Sunday, March 24, 2013

Morgan le Fay (5/5/2000 – 3/18/2013)


Prior to receiving this dog into our family, I had named my animal companions after gods and goddesses. My cats had names like Aphrodite, Artemis, Diana and a brother and sister pair we named Electra and Orestes. Before we got her at nine months, the dog’s name was Winnie. (Welsh for a fair one, white and smooth, fair and pure.) It was a good name, but the dog had not been trained and was out-of-control, which was why we needed to “rescue” her. For a new life, she needed a new name. I searched through Bulfinch’s Mythology not finding any Greek or Roman goddesses who seemed quite right. She deserved a powerful name and then I remembered the Arthurian Legend and Arthur’s sister – the enchantress, Morgan le Fay.

She was well named. She never met a person who could resist her magic spells.

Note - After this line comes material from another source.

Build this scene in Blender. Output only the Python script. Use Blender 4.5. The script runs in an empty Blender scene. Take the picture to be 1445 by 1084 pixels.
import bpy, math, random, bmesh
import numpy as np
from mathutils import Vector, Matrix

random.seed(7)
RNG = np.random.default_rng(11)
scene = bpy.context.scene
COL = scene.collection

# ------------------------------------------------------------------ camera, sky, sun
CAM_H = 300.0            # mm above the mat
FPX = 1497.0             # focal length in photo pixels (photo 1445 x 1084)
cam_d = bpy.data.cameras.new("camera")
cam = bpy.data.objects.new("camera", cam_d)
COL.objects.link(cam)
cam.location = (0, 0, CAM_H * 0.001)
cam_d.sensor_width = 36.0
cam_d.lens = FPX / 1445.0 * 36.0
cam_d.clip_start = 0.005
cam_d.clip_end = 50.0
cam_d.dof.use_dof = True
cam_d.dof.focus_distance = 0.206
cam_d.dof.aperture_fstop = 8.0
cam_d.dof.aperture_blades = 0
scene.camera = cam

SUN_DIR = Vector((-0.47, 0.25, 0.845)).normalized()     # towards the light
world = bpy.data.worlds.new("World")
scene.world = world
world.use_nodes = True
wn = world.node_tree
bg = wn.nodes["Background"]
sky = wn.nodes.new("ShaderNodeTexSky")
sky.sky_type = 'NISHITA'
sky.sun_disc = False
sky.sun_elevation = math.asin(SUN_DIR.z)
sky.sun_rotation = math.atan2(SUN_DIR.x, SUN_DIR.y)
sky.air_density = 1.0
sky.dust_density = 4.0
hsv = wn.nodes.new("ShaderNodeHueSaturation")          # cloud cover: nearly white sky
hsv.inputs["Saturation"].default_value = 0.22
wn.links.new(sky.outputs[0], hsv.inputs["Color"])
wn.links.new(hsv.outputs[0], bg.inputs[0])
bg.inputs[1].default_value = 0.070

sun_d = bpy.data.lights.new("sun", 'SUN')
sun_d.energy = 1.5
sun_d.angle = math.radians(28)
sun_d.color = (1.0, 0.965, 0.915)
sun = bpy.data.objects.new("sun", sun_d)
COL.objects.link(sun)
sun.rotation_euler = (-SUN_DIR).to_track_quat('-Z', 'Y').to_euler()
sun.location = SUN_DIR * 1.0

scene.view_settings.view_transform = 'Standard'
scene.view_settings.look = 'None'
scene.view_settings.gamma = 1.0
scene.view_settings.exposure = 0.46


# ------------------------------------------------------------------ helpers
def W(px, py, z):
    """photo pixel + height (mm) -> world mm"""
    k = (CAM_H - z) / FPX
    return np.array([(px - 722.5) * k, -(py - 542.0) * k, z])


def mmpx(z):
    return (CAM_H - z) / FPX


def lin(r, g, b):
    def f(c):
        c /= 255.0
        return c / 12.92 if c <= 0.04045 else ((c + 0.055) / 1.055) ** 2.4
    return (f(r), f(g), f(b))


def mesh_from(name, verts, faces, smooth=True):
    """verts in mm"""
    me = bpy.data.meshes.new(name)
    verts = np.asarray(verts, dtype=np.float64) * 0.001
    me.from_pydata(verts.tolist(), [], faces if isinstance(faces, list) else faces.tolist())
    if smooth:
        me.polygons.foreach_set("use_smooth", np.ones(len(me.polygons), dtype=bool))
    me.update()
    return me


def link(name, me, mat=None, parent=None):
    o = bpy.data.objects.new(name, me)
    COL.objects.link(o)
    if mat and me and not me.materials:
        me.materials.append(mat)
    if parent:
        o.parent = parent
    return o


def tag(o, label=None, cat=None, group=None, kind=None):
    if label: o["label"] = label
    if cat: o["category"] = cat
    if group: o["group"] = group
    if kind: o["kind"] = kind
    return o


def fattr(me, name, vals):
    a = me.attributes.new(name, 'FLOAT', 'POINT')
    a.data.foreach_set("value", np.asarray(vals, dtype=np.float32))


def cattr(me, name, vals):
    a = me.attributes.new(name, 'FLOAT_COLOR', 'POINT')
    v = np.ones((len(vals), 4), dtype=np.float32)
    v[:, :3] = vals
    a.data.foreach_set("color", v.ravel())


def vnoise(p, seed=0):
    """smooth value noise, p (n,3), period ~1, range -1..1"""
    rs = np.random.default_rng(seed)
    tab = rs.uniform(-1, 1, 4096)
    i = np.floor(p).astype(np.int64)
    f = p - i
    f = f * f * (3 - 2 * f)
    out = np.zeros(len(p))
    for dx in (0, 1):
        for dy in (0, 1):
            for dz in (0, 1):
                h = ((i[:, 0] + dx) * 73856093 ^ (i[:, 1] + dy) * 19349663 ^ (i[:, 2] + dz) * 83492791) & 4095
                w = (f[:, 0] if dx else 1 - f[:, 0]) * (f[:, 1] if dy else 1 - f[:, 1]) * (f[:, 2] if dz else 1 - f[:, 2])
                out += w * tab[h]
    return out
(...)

Morgan believed her role in the world was to allow people to express their love for her. She gave everyone, whether they knew they needed it or not, the opportunity to heal through petting her. God gave humans two hands, she often said, so one could experience the joy of petting a dog while the other went about its normal business. If you forgot, she would bump your hand with her head or with the tip of her wet nose.

She was the star pupil at her obedience training classes and preferred carrots as reward treats. At her favorite command, “Belly rub,” she would flop onto her back, four legs into the air, thumping her tail on the floor in anticipation. When I gave her a neck rub along with the belly rub she would close her eyes, tilt her head all the way back and moan with pleasure.

It took her several years to train her “masters” on proper daily routines. If they lapsed she would stand in their presence and huff loudly until they figured out what they had forgotten. Dinnertime was precisely at 5:00 pm and, except for a readjustment period twice a year when humans foolishly reset their clocks, she would begin agitating a couple of minutes before the appointed hour.

She was the protector of the house—as long as that meant being outside and barking at the deer, bear, coyotes and wolves. After years of practice attempting to imitate her fellow canines, she came up with a modest version of a howl and did not take kindly to the human laughter it prompted.

She was omega to anyone or anything’s alpha. If ten-pound Electra (our Calico cat who died last year) chose to eat from Morgan’s food bowl, seventy-pound Morgan would whimper—asking her human parents to solve the problem for her.

Morgan loved the Northwoods. She learned to swim in 2001 when she waded into Shank Lake and discovered her feet no longer touched bottom. She never tired of swimming or chasing the Frisbee, and when forced to go back inside because she was shivering from near freezing water, she would protest. As she stood there you could almost hear her say, “I-I-I’m not c-c-c-c-old.” She loved swimming with her people, but if they weren’t willing to join her in the water, she’d bring her Frisbee and retrieve it for hours. She trained her humans to throw it just far enough to allow a full-gallop run down the dock, leap and belly flop into the lake, snaring the Frisbee in a stroke or two.

She knew the route between Savannah and Cincinnati and Michigan. Awakening from a nap she would request the driver to lower the window so she could sniff the country to know where she was. She insisted on a quick sniff of any city we passed through to confirm we were on the right track. Once we hit the dirt roads in Michigan she paced the whole way in, anticipating freedom without collar. While the humans set up camp for her, she would trot down to the dock and impatiently wait. If the wait was too long, we would hear a splash and sometime later the drenched dog would appear.

She was marvelous with small hands, allowing many unintended abuses as children learned to love her. She was the chaperone as grandchildren first explored the woods on their own.

Despite her self-image, she was not perfect. She snored and she farted, sometimes acting like a junior high student who looks around pretending not to be the culprit.

Morgan was without question the smartest of our dogs and always interested in the world around her.

Were she still physically with us she would sense the tears now forming in my eyes and lay her head in my lap, reminding me that everything she taught me is still in my memory. True, I whisper back, but I miss your huffing at my failures and your licks telling me I am forgiven.